Why is ice slippery?

March 17, 2007

There’s an article in the December 2005 episode of Physics Today written by Robert Rosenberg, titled ‘Why is ice slippery?’
A simple question, but the answer is however not so simple. The first part of the solution is the following: for example, when you’re on ice skates the pressure (force per unit area) is very high (the blades of the skates occupy a small area, whereas the weight on them is large). This increase in pressure results in a lower melting temperature of the ice below the skates: -3.5 degrees Celsius. Thus, the ice melts, and you skate over the water. Simple. Or not?
However, what happens when the outside temperature is below -3.5 degrees? Can’t you skate below that temperature? Nonsense. Also, the pressure on the snow exerted by a skier is not enough to make it melt (larger area). What happens when you slide over the snow or ice, is frictional heating. The author then mentions an experiment, with the following brilliant remark:

“The increase in temperature with velocity, they observed, was consistent with frictional, localized heating of the ice underfoot to create a thin water layer. Were pressure melting -an endothermic process- the dominant contribution, the researchers would have expected a decrease in temperature.”

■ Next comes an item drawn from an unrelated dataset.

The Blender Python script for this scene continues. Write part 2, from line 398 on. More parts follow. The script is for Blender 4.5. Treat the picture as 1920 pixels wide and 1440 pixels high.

The heat created due to friction causes the temperature to rise, so a waterlayer is created, and you can skate over the ice.
There, problem solved. Not quite.
But why can ice be slippery when you’re standing still on it? This question is analyzed in the remaining pages, where he shows what evidence there is for the existence of a liquid-like film at the surface, even at temperatures below zero. He concludes with a discussion of experiments about the thickness of the film and temperature-range of the effect.